Exercise requirements: Please give the listing again in its entirety, exactly as written.

Data extract:
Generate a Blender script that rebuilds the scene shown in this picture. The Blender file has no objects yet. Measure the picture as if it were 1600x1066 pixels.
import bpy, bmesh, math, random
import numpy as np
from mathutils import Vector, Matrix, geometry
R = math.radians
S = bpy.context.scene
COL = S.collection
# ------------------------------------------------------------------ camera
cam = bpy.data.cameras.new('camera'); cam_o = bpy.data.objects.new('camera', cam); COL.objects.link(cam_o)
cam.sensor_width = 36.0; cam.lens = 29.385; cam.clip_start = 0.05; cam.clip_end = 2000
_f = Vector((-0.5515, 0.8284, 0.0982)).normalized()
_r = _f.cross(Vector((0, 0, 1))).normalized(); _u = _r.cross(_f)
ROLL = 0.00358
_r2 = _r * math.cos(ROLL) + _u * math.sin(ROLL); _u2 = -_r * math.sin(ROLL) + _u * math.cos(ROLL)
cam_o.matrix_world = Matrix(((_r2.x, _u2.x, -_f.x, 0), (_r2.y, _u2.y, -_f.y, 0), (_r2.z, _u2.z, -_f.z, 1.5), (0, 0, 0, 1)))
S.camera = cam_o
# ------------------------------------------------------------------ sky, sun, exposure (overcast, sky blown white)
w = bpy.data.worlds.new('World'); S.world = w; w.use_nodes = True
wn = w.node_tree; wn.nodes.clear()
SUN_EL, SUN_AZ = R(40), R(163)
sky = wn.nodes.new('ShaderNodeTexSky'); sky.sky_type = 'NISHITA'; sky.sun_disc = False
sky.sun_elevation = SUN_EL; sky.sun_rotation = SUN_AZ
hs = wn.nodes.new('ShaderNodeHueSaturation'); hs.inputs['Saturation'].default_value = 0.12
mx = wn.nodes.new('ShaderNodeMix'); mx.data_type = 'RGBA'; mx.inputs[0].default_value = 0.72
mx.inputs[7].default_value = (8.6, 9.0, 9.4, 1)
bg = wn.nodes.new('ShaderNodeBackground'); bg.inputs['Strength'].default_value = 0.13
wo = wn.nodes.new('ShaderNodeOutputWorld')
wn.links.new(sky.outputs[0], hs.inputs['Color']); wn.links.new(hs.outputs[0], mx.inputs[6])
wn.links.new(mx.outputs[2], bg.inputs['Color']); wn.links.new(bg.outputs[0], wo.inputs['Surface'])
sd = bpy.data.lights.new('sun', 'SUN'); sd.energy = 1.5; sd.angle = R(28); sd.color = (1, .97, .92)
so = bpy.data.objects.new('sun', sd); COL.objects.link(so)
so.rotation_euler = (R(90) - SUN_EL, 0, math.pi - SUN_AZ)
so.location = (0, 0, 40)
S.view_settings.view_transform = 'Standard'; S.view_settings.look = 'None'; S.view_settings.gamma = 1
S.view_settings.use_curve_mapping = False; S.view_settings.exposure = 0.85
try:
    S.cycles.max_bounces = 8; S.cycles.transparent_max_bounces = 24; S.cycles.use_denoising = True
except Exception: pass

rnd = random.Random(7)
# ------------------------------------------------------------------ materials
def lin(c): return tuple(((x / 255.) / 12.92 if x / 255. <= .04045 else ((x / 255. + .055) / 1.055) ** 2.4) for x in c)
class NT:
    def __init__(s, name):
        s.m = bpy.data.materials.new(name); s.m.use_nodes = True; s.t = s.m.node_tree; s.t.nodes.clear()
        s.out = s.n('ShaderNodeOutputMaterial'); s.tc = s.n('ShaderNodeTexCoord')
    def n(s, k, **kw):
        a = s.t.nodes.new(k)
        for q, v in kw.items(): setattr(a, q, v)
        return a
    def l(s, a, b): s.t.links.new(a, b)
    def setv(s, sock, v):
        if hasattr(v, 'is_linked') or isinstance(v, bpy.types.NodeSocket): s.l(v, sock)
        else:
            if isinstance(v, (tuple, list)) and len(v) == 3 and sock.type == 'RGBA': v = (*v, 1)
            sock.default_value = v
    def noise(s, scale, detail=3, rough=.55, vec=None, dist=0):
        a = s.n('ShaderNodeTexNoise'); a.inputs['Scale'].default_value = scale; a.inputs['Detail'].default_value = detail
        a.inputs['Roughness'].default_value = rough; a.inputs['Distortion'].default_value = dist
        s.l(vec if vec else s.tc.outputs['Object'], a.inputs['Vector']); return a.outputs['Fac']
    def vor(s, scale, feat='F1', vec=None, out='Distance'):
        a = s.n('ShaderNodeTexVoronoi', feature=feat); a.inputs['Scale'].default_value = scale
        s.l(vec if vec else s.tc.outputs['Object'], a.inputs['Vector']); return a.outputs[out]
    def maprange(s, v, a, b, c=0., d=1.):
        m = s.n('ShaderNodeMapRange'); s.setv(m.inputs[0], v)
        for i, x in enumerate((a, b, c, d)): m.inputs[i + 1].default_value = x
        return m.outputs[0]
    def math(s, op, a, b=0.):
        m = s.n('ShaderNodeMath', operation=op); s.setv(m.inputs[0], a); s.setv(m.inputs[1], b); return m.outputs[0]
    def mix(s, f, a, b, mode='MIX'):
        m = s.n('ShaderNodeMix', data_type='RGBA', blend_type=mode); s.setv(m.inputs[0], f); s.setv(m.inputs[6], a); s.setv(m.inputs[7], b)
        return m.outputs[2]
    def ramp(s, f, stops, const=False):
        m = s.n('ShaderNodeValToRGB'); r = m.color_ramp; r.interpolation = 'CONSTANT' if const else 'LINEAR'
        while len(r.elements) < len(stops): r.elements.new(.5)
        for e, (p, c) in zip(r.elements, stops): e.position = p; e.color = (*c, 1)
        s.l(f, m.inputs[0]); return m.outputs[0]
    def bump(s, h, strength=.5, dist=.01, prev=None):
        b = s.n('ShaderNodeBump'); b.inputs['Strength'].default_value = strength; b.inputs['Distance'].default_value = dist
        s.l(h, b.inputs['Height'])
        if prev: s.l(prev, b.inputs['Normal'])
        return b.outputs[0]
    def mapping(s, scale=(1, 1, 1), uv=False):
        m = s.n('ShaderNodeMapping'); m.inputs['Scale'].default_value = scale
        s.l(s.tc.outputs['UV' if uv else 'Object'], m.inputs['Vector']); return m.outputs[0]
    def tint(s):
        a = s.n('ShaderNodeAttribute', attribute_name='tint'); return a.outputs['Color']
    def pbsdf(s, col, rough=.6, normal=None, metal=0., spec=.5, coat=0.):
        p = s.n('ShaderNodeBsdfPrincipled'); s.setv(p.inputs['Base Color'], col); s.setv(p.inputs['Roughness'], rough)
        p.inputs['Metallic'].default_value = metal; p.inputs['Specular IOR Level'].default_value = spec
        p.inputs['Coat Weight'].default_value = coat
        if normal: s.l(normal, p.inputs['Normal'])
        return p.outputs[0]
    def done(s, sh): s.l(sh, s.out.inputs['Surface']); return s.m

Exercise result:
Generate a Blender script that rebuilds the scene shown in this picture. The Blender file has no objects yet. Measure the picture as if it were 1600x1066 pixels.
import bpy, bmesh, math, random
import numpy as np
from mathutils import Vector, Matrix, geometry
R = math.radians
S = bpy.context.scene
COL = S.collection
# ------------------------------------------------------------------ camera
cam = bpy.data.cameras.new('camera'); cam_o = bpy.data.objects.new('camera', cam); COL.objects.link(cam_o)
cam.sensor_width = 36.0; cam.lens = 29.385; cam.clip_start = 0.05; cam.clip_end = 2000
_f = Vector((-0.5515, 0.8284, 0.0982)).normalized()
_r = _f.cross(Vector((0, 0, 1))).normalized(); _u = _r.cross(_f)
ROLL = 0.00358
_r2 = _r * math.cos(ROLL) + _u * math.sin(ROLL); _u2 = -_r * math.sin(ROLL) + _u * math.cos(ROLL)
cam_o.matrix_world = Matrix(((_r2.x, _u2.x, -_f.x, 0), (_r2.y, _u2.y, -_f.y, 0), (_r2.z, _u2.z, -_f.z, 1.5), (0, 0, 0, 1)))
S.camera = cam_o
# ------------------------------------------------------------------ sky, sun, exposure (overcast, sky blown white)
w = bpy.data.worlds.new('World'); S.world = w; w.use_nodes = True
wn = w.node_tree; wn.nodes.clear()
SUN_EL, SUN_AZ = R(40), R(163)
sky = wn.nodes.new('ShaderNodeTexSky'); sky.sky_type = 'NISHITA'; sky.sun_disc = False
sky.sun_elevation = SUN_EL; sky.sun_rotation = SUN_AZ
hs = wn.nodes.new('ShaderNodeHueSaturation'); hs.inputs['Saturation'].default_value = 0.12
mx = wn.nodes.new('ShaderNodeMix'); mx.data_type = 'RGBA'; mx.inputs[0].default_value = 0.72
mx.inputs[7].default_value = (8.6, 9.0, 9.4, 1)
bg = wn.nodes.new('ShaderNodeBackground'); bg.inputs['Strength'].default_value = 0.13
wo = wn.nodes.new('ShaderNodeOutputWorld')
wn.links.new(sky.outputs[0], hs.inputs['Color']); wn.links.new(hs.outputs[0], mx.inputs[6])
wn.links.new(mx.outputs[2], bg.inputs['Color']); wn.links.new(bg.outputs[0], wo.inputs['Surface'])
sd = bpy.data.lights.new('sun', 'SUN'); sd.energy = 1.5; sd.angle = R(28); sd.color = (1, .97, .92)
so = bpy.data.objects.new('sun', sd); COL.objects.link(so)
so.rotation_euler = (R(90) - SUN_EL, 0, math.pi - SUN_AZ)
so.location = (0, 0, 40)
S.view_settings.view_transform = 'Standard'; S.view_settings.look = 'None'; S.view_settings.gamma = 1
S.view_settings.use_curve_mapping = False; S.view_settings.exposure = 0.85
try:
    S.cycles.max_bounces = 8; S.cycles.transparent_max_bounces = 24; S.cycles.use_denoising = True
except Exception: pass

rnd = random.Random(7)
# ------------------------------------------------------------------ materials
def lin(c): return tuple(((x / 255.) / 12.92 if x / 255. <= .04045 else ((x / 255. + .055) / 1.055) ** 2.4) for x in c)
class NT:
    def __init__(s, name):
        s.m = bpy.data.materials.new(name); s.m.use_nodes = True; s.t = s.m.node_tree; s.t.nodes.clear()
        s.out = s.n('ShaderNodeOutputMaterial'); s.tc = s.n('ShaderNodeTexCoord')
    def n(s, k, **kw):
        a = s.t.nodes.new(k)
        for q, v in kw.items(): setattr(a, q, v)
        return a
    def l(s, a, b): s.t.links.new(a, b)
    def setv(s, sock, v):
        if hasattr(v, 'is_linked') or isinstance(v, bpy.types.NodeSocket): s.l(v, sock)
        else:
            if isinstance(v, (tuple, list)) and len(v) == 3 and sock.type == 'RGBA': v = (*v, 1)
            sock.default_value = v
    def noise(s, scale, detail=3, rough=.55, vec=None, dist=0):
        a = s.n('ShaderNodeTexNoise'); a.inputs['Scale'].default_value = scale; a.inputs['Detail'].default_value = detail
        a.inputs['Roughness'].default_value = rough; a.inputs['Distortion'].default_value = dist
        s.l(vec if vec else s.tc.outputs['Object'], a.inputs['Vector']); return a.outputs['Fac']
    def vor(s, scale, feat='F1', vec=None, out='Distance'):
        a = s.n('ShaderNodeTexVoronoi', feature=feat); a.inputs['Scale'].default_value = scale
        s.l(vec if vec else s.tc.outputs['Object'], a.inputs['Vector']); return a.outputs[out]
    def maprange(s, v, a, b, c=0., d=1.):
        m = s.n('ShaderNodeMapRange'); s.setv(m.inputs[0], v)
        for i, x in enumerate((a, b, c, d)): m.inputs[i + 1].default_value = x
        return m.outputs[0]
    def math(s, op, a, b=0.):
        m = s.n('ShaderNodeMath', operation=op); s.setv(m.inputs[0], a); s.setv(m.inputs[1], b); return m.outputs[0]
    def mix(s, f, a, b, mode='MIX'):
        m = s.n('ShaderNodeMix', data_type='RGBA', blend_type=mode); s.setv(m.inputs[0], f); s.setv(m.inputs[6], a); s.setv(m.inputs[7], b)
        return m.outputs[2]
    def ramp(s, f, stops, const=False):
        m = s.n('ShaderNodeValToRGB'); r = m.color_ramp; r.interpolation = 'CONSTANT' if const else 'LINEAR'
        while len(r.elements) < len(stops): r.elements.new(.5)
        for e, (p, c) in zip(r.elements, stops): e.position = p; e.color = (*c, 1)
        s.l(f, m.inputs[0]); return m.outputs[0]
    def bump(s, h, strength=.5, dist=.01, prev=None):
        b = s.n('ShaderNodeBump'); b.inputs['Strength'].default_value = strength; b.inputs['Distance'].default_value = dist
        s.l(h, b.inputs['Height'])
        if prev: s.l(prev, b.inputs['Normal'])
        return b.outputs[0]
    def mapping(s, scale=(1, 1, 1), uv=False):
        m = s.n('ShaderNodeMapping'); m.inputs['Scale'].default_value = scale
        s.l(s.tc.outputs['UV' if uv else 'Object'], m.inputs['Vector']); return m.outputs[0]
    def tint(s):
        a = s.n('ShaderNodeAttribute', attribute_name='tint'); return a.outputs['Color']
    def pbsdf(s, col, rough=.6, normal=None, metal=0., spec=.5, coat=0.):
        p = s.n('ShaderNodeBsdfPrincipled'); s.setv(p.inputs['Base Color'], col); s.setv(p.inputs['Roughness'], rough)
        p.inputs['Metallic'].default_value = metal; p.inputs['Specular IOR Level'].default_value = spec
        p.inputs['Coat Weight'].default_value = coat
        if normal: s.l(normal, p.inputs['Normal'])
        return p.outputs[0]
    def done(s, sh): s.l(sh, s.out.inputs['Surface']); return s.m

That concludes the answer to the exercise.